Desde La Reacción, creemos que el lenguaje puede volver a ser una herramienta de emancipación. Pero para eso, hay que salir del loop de las frases hechas, del cinismo disfrazado de ironía, del odio que se esconde detrás de una consigna. Hay que recuperar la palabra como espacio común. Como gesto de apertura. Como terreno fértil para pensar juntos lo que todavía no existe.
En tiempos donde todo se dice rápido, lo verdaderamente radical es detenerse a pensar qué decimos. Y por qué. Porque cada palabra que elegimos —o evitamos— es una toma de posición. Una forma de estar en el mundo.

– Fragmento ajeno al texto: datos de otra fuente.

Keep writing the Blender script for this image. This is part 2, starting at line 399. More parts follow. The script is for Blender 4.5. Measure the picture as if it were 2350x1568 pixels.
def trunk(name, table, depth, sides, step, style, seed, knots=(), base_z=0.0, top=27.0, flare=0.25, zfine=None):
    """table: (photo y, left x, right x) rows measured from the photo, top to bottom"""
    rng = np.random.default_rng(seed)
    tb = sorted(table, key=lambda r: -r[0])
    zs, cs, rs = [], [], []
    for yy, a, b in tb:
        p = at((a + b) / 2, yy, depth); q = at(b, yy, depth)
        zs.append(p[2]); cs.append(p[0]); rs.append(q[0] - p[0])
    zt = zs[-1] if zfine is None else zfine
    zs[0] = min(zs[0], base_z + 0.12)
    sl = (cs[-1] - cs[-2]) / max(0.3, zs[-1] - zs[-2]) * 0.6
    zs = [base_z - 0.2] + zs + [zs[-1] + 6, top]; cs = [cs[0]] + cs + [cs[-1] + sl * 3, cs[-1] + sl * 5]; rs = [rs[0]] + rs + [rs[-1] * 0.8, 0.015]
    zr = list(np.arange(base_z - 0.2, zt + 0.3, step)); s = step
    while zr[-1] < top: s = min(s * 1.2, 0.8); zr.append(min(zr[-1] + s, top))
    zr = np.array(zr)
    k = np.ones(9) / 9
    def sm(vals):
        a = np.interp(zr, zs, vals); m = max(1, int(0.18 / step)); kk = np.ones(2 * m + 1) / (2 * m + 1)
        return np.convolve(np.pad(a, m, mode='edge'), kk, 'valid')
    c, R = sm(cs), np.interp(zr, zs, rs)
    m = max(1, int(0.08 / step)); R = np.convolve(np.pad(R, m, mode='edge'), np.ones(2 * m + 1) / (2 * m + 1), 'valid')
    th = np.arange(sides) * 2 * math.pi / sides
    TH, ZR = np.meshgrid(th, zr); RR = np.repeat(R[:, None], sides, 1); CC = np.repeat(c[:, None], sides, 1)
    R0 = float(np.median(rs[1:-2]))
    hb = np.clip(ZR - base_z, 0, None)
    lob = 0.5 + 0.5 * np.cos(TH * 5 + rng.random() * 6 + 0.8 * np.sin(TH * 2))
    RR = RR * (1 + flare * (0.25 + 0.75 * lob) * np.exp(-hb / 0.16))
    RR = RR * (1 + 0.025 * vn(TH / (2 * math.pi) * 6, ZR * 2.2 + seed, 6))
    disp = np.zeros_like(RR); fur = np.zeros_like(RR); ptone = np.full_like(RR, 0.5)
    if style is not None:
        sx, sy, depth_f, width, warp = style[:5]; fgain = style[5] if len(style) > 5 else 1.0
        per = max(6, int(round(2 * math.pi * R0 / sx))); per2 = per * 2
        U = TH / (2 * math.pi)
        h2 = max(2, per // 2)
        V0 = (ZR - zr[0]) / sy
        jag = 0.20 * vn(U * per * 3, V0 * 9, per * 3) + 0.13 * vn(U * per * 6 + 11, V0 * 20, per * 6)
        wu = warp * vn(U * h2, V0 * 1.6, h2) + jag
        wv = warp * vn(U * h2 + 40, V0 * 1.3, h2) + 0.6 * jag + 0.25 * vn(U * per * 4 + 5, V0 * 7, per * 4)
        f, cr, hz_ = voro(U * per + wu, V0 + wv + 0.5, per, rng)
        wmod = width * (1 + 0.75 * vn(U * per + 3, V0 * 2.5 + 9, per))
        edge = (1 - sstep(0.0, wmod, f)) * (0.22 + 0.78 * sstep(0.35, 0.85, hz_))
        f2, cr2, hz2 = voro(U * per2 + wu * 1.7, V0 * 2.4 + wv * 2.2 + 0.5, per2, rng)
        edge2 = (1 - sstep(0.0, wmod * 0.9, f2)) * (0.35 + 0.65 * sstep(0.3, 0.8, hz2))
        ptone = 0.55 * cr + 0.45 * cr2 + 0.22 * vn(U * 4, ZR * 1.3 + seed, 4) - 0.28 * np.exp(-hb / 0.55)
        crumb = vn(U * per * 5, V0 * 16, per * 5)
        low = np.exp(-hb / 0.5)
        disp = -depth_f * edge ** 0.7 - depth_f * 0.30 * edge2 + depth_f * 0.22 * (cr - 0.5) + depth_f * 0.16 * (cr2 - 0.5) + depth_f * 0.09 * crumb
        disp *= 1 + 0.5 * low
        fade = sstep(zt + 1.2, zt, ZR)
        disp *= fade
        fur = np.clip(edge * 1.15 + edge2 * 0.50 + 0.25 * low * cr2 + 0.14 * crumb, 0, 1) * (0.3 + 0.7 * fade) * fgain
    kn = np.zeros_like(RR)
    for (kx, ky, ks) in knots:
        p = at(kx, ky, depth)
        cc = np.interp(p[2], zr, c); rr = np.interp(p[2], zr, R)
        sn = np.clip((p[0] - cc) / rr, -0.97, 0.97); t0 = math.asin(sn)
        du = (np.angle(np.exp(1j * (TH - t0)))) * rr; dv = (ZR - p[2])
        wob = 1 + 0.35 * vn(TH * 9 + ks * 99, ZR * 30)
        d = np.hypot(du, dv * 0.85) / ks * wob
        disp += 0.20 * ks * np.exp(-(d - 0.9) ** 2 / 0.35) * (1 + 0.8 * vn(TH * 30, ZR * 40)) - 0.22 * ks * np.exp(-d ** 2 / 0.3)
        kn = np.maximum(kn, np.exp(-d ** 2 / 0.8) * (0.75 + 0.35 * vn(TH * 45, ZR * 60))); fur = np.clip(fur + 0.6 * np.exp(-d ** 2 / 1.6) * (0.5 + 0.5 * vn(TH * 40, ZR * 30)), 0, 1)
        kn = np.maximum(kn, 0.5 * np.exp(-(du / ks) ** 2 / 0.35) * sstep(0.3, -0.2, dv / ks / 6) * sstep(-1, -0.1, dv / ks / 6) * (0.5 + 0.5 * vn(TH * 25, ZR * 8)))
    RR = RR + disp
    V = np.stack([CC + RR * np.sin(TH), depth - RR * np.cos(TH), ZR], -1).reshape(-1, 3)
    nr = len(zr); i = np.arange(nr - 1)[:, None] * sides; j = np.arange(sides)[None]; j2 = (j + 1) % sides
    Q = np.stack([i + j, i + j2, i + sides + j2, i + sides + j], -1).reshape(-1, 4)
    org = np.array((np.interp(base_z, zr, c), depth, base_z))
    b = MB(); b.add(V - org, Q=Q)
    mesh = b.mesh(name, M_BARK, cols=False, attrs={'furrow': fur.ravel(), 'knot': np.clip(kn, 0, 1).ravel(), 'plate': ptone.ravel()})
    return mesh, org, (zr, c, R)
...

Disputar el sentido no es un ejercicio de estilo: es una forma de resistencia. Una manera de no aceptar el relato ya armado, de rechazar los guiones ajenos, de intervenir en la conversación colectiva con voz propia. En un escenario saturado de discursos vacíos, recuperar el poder de la palabra es una urgencia política.
Desde La Reacción, no creemos que el lenguaje lo sea todo. Pero sí creemos que sin lenguaje, no hay nada. Porque no hay acción sin relato. No hay comunidad sin símbolos. No hay democracia sin conflicto por el significado.
Por eso escribimos. Por eso leemos. Por eso hablamos. Porque sabemos que cada frase puede ser una trinchera, pero también un fogón. Y que toda transformación empieza, inevitablemente, por una reacción.